The California town where a bank robbery and hostage situation turned deadly Wednesday has been beset by high murder rates and budget cutbacks.
Image: A view of Stockton, California's City Hall
A view of Stockton, California's City Hall, May 13, 2014. MAX WHITTAKER / Reuters, file

Stockton, the city of some 300,000 people where a bank robbery, deadly hostage drama and gunfire-filled pursuit played out Wednesday, has struggled to contain violent crime and homicide in recent years amid the great recession and housing collapse, large-scale municipal budget cuts including deep reductions in the police department as well as a Chapter 9 bankruptcy.

The city saw record-setting homicide rates in 2011 when 58 slayings were reported climbing to 71 the following year. The murder rate dropped by half to 32 in 2013 as Stockton PD formed partnerships with outside law enforcement agencies, tried to bolster community based policing in addition raising and restoring funding to bolster the force.

Still the violent crime rate is high given its population. The violent crime rate in Stockton in 2012 was 4,630 violent crimes per 100,000 population with 4,155 per 100,000 the previous year, according to the most recent full-year of crime statistics in the FBI Uniform Crime Report. In contrast, San Jose, a city of nearly of 1 million people saw 3,547 violent crimes per 100,000 people in 2012 and 3,206 per 100,000 in 2011.

Stockton gained notoriety for a 1989 schoolyard shooting that shocked the California’s conscience and led to changes in the state’s gun-control laws that became models for the country. In 1989, California became the first state to ban military-style assault weapons after shooting rampage in the northern San Joaquin Valley city where a drifter Patrick Purdy opened fire at a schoolyard, killing five children and wounding 30 others.

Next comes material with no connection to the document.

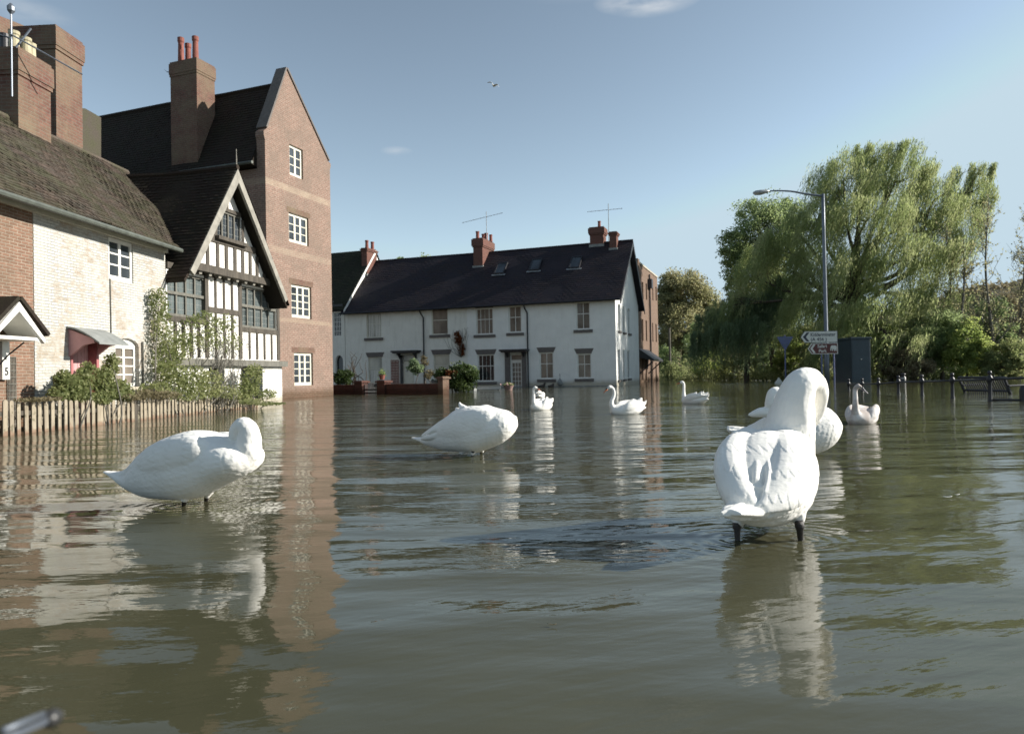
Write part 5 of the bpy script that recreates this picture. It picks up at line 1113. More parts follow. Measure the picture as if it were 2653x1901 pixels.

Purdy fired more than 100 rounds using a AK-47 type semiautomatic before taking his own life. Outcry from the shooting led the California Legislature to pass the Roberti-Roos Assault Weapons Control Act restricted importation, distributing or manufacturing about 75 types of semiautomatic rifles, shotguns and pistols designated by brand name to be “assault weapons.” The law was later strengthened to restrict generic features — such as large-capacity magazine clips, folding stocks and flash suppressors.

The California law became the inspiration for efforts to outlaw assault weapons.